** Begin Supplied data **
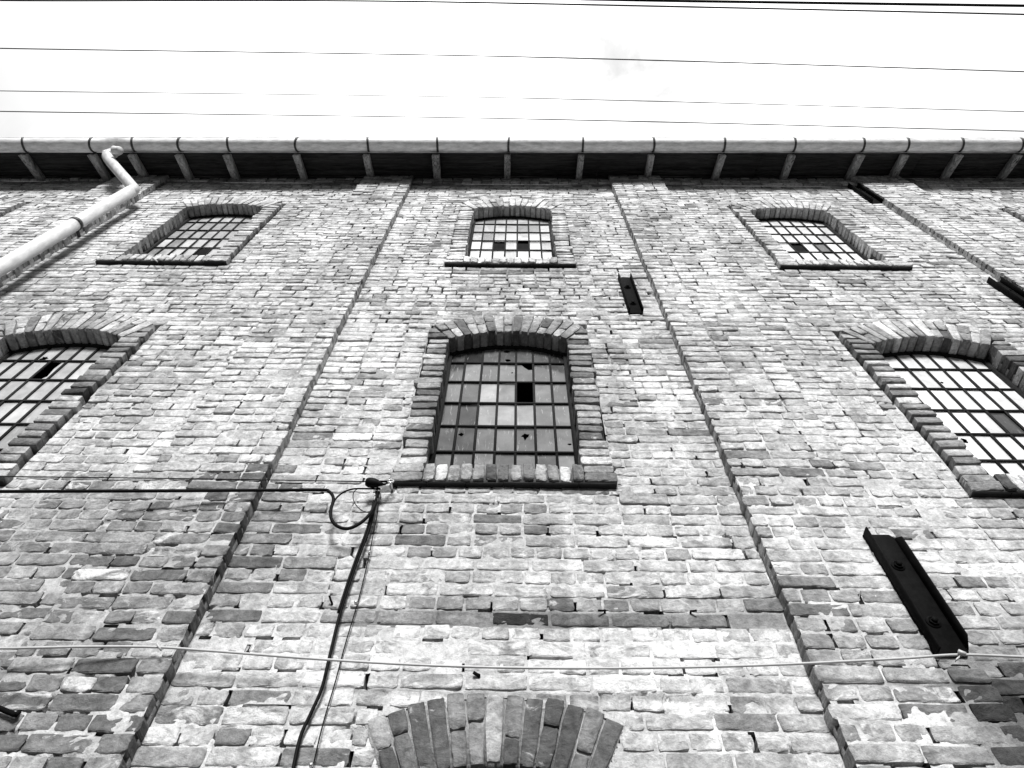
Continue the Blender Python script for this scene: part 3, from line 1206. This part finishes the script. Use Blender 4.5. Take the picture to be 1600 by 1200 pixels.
# the line coming in from the left, its slack loop and the run down the wall
main = [at(-160, 769, 2.20), at(0, 768, 2.22), at(250, 767, 2.28), at(420, 766, 2.32), at(500, 765.5, 2.335), at(514, 768, 2.335), at(521, 779, 2.335),
        at(517, 797, 2.335), at(518, 811, 2.335), at(527, 822, 2.335), at(543, 826, 2.335), at(562, 818, 2.335), at(578, 803, 2.34), at(588, 785, 2.345)]
drop.tube(spline(main, 8), 0.0085, 10)
ring2 = [at(589, 764, 2.365), at(570, 763.5, 2.34), at(552, 764, 2.335), at(537, 769, 2.335), at(525, 779, 2.335), at(519, 792, 2.335)]
drop.tube(spline(ring2, 8), 0.0045, 8)
down = [at(591, 764, 2.37), at(588, 778, 2.375), at(577, 825, 2.385), at(560, 872, 2.395), at(546, 912, 2.40), at(531, 960, 2.40), at(515, 1026, 2.395),
        at(503, 1075, 2.40), at(487, 1112, 2.405), at(470, 1150, 2.405), at(458, 1202, 2.405), at(440, 1300, 2.405)]
drop.tube(spline(down, 8), [0.0135] * 6 + [0.0090] * 14 + [0.0068] * 69, 10)
down2 = [p + Vector((-0.006, -0.012, 0)) for p in down[1:6]]
drop.tube(spline(down2, 8), 0.0055, 8)
dro = drop.build('service_cable', [M_CABLE], None, True)
tag(dro, 'thick black service cable coming in from the left, looping and running down the wall', 'cable')

tie = MB()
p = at(585, 779, 2.36)
tie.box(p.x - 0.003, p.x + 0.003, p.y - 0.004, p.y + 0.004, p.z - 0.014, p.z + 0.014)
o = tie.build('cable_tie', [M_WHITE], None)
o.parent = dro

thin = MB()
tw = [at(592, 772, 2.36), at(590, 800, 2.385), at(585, 826, 2.39), at(574, 880, 2.405), at(560, 938, 2.41), at(540, 1005, 2.41), at(524, 1065, 2.41), at(505, 1130, 2.41), at(489, 1198, 2.41), at(470, 1290, 2.41)]
thin.tube(spline(tw, 6), 0.0026, 6)
for (px, py) in ((577, 863), (556, 941), (486, 1195)):
    p = at(px, py, 2.395)
    thin.box(p.x - 0.006, p.x + 0.006, p.y - 0.006, p.y + 0.012, p.z - 0.005, p.z + 0.005, 1)
tag(thin.build('phone_wire', [M_CABLE, M_STEEL], None, False), 'thin dark wire clipped to the bricks just right of the thick cable', 'wire')
loop = MB()
lp = [at(580, 764, 2.35), at(562, 763, 2.345), at(553, 769, 2.345), at(552, 780, 2.345), at(557, 790, 2.345), at(566, 798, 2.345), at(577, 801, 2.35)]
loop.tube(spline(lp, 6), 0.0024, 6)
tag(loop.build('wire_loop', [M_CABLE], None), 'small loop of thin wire hanging inside the big black cable loop', 'wire')

mess = MB()
mw = [at(-160, 743, 2.16), at(0, 744.5, 2.18), at(300, 748, 2.27), at(576, 752.5, 2.335)]
mess.tube(spline(mw, 6), 0.0030, 6)
tag(mess.build('messenger_wire', [M_CABLE], None), 'thin steel wire stretched from the left just above the thick cable', 'wire')

cl = MB()
c0, c1 = at(572, 753, 2.335), at(592, 756, 2.335)
ax = (c1 - c0)
prof = [(0.0, 0.010), (0.04, 0.021), (0.25, 0.027), (0.6, 0.027), (0.9, 0.021), (1.08, 0.012), (1.3, 0.008)]
cl.tube([tuple(c0 + ax * t) for t, _ in prof], [r_ for _, r_ in prof], 14)
rg = at(610, 752, 2.355)
for oz in (0.016, -0.016):
    cl.tube([tuple(c0 + ax * 0.8 + Vector((0, 0, oz))), tuple((c0 + ax * 1.2).lerp(rg, 0.5) + Vector((0, 0, oz * 0.7))), tuple(rg + Vector((-0.012, 0, 0)))], 0.0055, 8)
clo = cl.build('tension_clamp', [M_CABLE], None, True)
tag(clo, 'black bullet-shaped cable clamp hooked to a bright ring beside the middle window sill', 'clamp')


def ring(name, c, rad, r_, mat, label):
    m = MB()
    pts = [tuple(c + Vector((rad * math.cos(t), 0.35 * rad * math.sin(t), rad * math.sin(t)))) for t in [2 * math.pi * k / 18 for k in range(19)]]
    m.tube(pts, r_, 8, cap=False)
    m.tube([tuple(c + Vector((0, 0.0, rad))), tuple(c + Vector((0.0, 0.04, rad))), tuple(c + Vector((0.0, 0.10, rad)))], 0.006, 8)
    o = m.build(name, [mat], None, True)
    tag(o, label, 'ring bolt')
    return o


ring('eye_bolt', rg, 0.017, 0.0048, M_STEEL, 'bright eye bolt in the wall at the tip of the black clamp')
ring('eye_bolt', at(592, 765, 2.365), 0.014, 0.0042, M_STEEL, 'small eye bolt just below the clamp, where the black cables hang')
# anchor rod of the lower eye
wc = MB()
wpts = [at(-120, 1012, 2.28), at(0, 1013, 2.28), at(130, 1010.5, 2.30), at(240, 1011, 2.325), at(330, 1017, 2.335), at(500, 1030, 2.335), at(680, 1040, 2.335),
        at(860, 1044, 2.335), at(1050, 1043, 2.33), at(1200, 1039, 2.31), at(1330, 1033, 2.29), at(1420, 1028, 2.275), at(1500, 1023, 2.265), at(1600, 1026.5, 2.265), at(1760, 1034, 2.265)]
wc.tube(spline(wpts, 6), 0.0052, 10)
wco = wc.build('white_cable', [M_WHITE], None, True)
tag(wco, 'pale white cable strung sagging across the wall just above the lowest arch', 'cable')
t_ = MB()
for (px, py, d) in ((1503, 1020, 1), (1496, 1029.5, -1)):
    p = at(px, py, 2.250)
    t_.obox(p, Vector((0.011, 0, -0.007 * d)), Vector((0, 0.006, 0)), Vector((0.003, 0, 0.005)))
o = t_.build('cable_tie', [M_WHITE], None)
o.parent = wco
t_ = MB()
t_.tube([tuple(at(245, 1006, 2.31)), tuple(at(252, 1016, 2.318))], 0.004, 6)
o = t_.build('cable_tie', [M_WHITE], None)
o.parent = wco


def nail(px, py, Y, dx, dz, label, L=0.055, r_=0.006):
    m = MB()
    p = at(px, py, Y)
    m.tube([tuple(p + Vector((0, 0.07, 0))), tuple(p + Vector((0, -0.01, 0))), tuple(p + Vector((dx * .4, -L * 0.5, dz * .3))), tuple(p + Vector((dx, -L, dz)))], r_, 8)
    tag(m.build('wall_hook', [M_ANCHOR], None, True), label, 'hook')


nail(519, 944, YW, -0.012, 0.018, 'small rusty hook left of the hanging black cable', 0.035, 0.005)
nail(945, 956, YW, -0.03, -0.012, 'small rusty hook at the left part of the dark brick band', 0.022, 0.005)
nail(1079, 957, YW, 0.02, -0.01, 'bent rusty nail at the right part of the dark brick band', 0.024, 0.005)
nail(748, 1057, YW, -0.02, 0.004, 'rusty stub of iron in the wall above the lowest arch', 0.02, 0.007)
# bent iron rod at the lower left edge of the view
ir = MB()
b0, b1 = at(-60, 1082, 2.33), at(24, 1117, 2.335)
ir.tube([tuple(b0), tuple(b1)], 0.0095, 10)
ir.tube([tuple(b1), tuple(at(30, 1112, 2.36)), tuple(at(37, 1105, 2.42))], [0.0095, 0.007, 0.005], 8)
tag(ir.build('iron_rod', [M_ANCHOR], None, True), 'bent black iron rod sticking out of the wall at lower left', 'rod')
# a pale twig caught on the sill
tw_ = MB()
tw_.tube([tuple(at(238, 402, 2.375)), tuple(at(246, 409, 2.362))], 0.006, 6)
tag(tw_.build('twig', [M_WHITE], None), 'pale twig lying over the sill of the upper left window', 'twig')

# ------------------------------------------------------------------ overhead wires along the street
WIRES = [
    (8.3, 0.0055, [(-300, 167), (0, 174), (800, 185.5), (1600, 205), (1900, 213)], 'thin black overhead wire nearest the gutter'),
    (8.0, 0.0042, [(-300, 136), (0, 142), (800, 153), (1600, 174.5), (1900, 183)], 'faintest overhead wire, second one up from the gutter'),
    (7.6, 0.0054, [(-300, 67), (0, 75.5), (800, 88.5), (1600, 112), (1900, 122)], 'lone overhead wire in the middle of the white sky'),
    (7.0, 0.0068, [(-300, -8), (0, 0.5), (450, 0.8), (800, 5), (1600, 22.5), (1900, 30)], 'dark overhead wire just under the top edge of the view'),
    (6.6, 0.0105, [(-300, -30), (0, -18), (800, -3.5), (1100, 2.0), (1600, 9), (1900, 13)], 'thickest overhead cable, topmost at the right of the sky'),
]
for z, r_, pts, lab in WIRES:
    m = MB()
    w = spline([at_h(px, py, z) for px, py in pts], 10)
    a, b = w[0], w[-1]
    w = [a + (a - w[1]).normalized() * 14] + w + [b + (b - w[-2]).normalized() * 14]
    m.tube(w, r_, 6)
    tag(m.build('overhead_wire', [M_CABLE], None, True), lab, 'overhead wire', 'overhead wires along the street')

# ------------------------------------------------------------------ ground
g = MB()
g.add([(-400, -400, 0), (400, -400, 0), (400, 400, 0), (-400, 400, 0)], [(0, 1, 2, 3)])
tag(g.build('street', [M_ASPH]), kind='structure')
g = MB()
g.box(-60, 60, -0.5, 2.42, -0.1, 0.10)
g.box(-60, 60, -0.64, -0.505, -0.1, 0.12)
tag(g.build('pavement', [M_PAVE]), kind='structure')

# ------------------------------------------------------------------ light
SUN_EL, SUN_AZ = R(29), R(180.5)          # high in front of the facade, a little to the left
w = bpy.data.worlds.new('World')
scene.world = w
w.use_nodes = True
nt = w.node_tree
for n in list(nt.nodes):
    nt.nodes.remove(n)
out = nt.nodes.new('ShaderNodeOutputWorld')
bg = nt.nodes.new('ShaderNodeBackground')
sky = nt.nodes.new('ShaderNodeTexSky')
sky.sky_type = 'NISHITA'
sky.sun_disc = False
sky.sun_elevation = SUN_EL
sky.sun_rotation = SUN_AZ
sky.dust_density = 6.0
sky.air_density = 2.0
bw = nt.nodes.new('ShaderNodeRGBToBW')
nt.links.new(sky.outputs[0], bw.inputs[0])
tc = nt.nodes.new('ShaderNodeTexCoord')
cn = noise(nt, tc.outputs['Generated'], 7.0, 8, 0.6, 0.5)
cl_ = None
for (px, py, r_in, r_out, amp) in ((40, 150, 0.03, 0.15, 0.16), (965, 85, 0.0, 0.19, 0.46), (1035, 95, 0.0, 0.17, 0.30), (915, 125, 0.0, 0.15, 0.22)):     # faint grey clouds
    d_ = at_h(px, py, 1.0) - Vector((0, 0, EYE))
    d_.normalize()
    dist = nt.nodes.new('ShaderNodeVectorMath')
    dist.operation = 'DISTANCE'
    nt.links.new(tc.outputs['Generated'], dist.inputs[0])
    dist.inputs[1].default_value = d_
    blob = ramp(nt, math_(nt, 'ADD', dist.outputs['Value'], ramp(nt, cn, 0.3, 0.7, 0.075, -0.075)), r_in, r_out, amp, 0.0)
    f_ = math_(nt, 'SUBTRACT', 1.06, math_(nt, 'MAXIMUM', math_(nt, 'MINIMUM', blob, amp), 0.0))
    cl_ = f_ if cl_ is None else math_(nt, 'MULTIPLY', cl_, f_)
sep = nt.nodes.new('ShaderNodeSeparateXYZ')
nt.links.new(tc.outputs['Generated'], sep.inputs[0])
zz = math_(nt, 'POWER', math_(nt, 'MAXIMUM', sep.outputs[2], 0.0), 4.4)
ov = math_(nt, 'MULTIPLY_ADD', zz, 9.6, 0.28)          # thin overcast, by far the brightest overhead
val = math_(nt, 'MULTIPLY', math_(nt, 'MULTIPLY_ADD', bw.outputs[0], 0.05, ov), cl_)
cmb = nt.nodes.new('ShaderNodeCombineColor')
for i in range(3):
    nt.links.new(val, cmb.inputs[i])
nt.links.new(cmb.outputs[0], bg.inputs[0])
bg.inputs[1].default_value = 0.15
nt.links.new(bg.outputs[0], out.inputs[0])

sd = bpy.data.lights.new('sun', 'SUN')
sd.energy = 4.5
sd.angle = R(16)
so = bpy.data.objects.new('sun', sd)
COL.objects.link(so)
# direction towards the sun: rotation measured from +Y towards +X
sv = Vector((math.sin(SUN_AZ) * math.cos(SUN_EL), math.cos(SUN_AZ) * math.cos(SUN_EL), math.sin(SUN_EL)))
so.rotation_euler = sv.to_track_quat('Z', 'Y').to_euler()
so.location = (0, -8, 20)

scene.render.engine = 'CYCLES'
scene.view_settings.view_transform = 'Standard'
scene.view_settings.look = 'None'
scene.view_settings.exposure = 0.5
scene.view_settings.gamma = 1.0
scene.render.resolution_x = 1024
scene.render.resolution_y = 768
** End Supplied data **
Exercise prompt: Return, from the data, each line that has the word "part" in it.

Response to this exercise:
Continue the Blender Python script for this scene: part 3, from line 1206. This part finishes the script. Use Blender 4.5. Take the picture to be 1600 by 1200 pixels.
nail(945, 956, YW, -0.03, -0.012, 'small rusty hook at the left part of the dark brick band', 0.022, 0.005)
nail(1079, 957, YW, 0.02, -0.01, 'bent rusty nail at the right part of the dark brick band', 0.024, 0.005)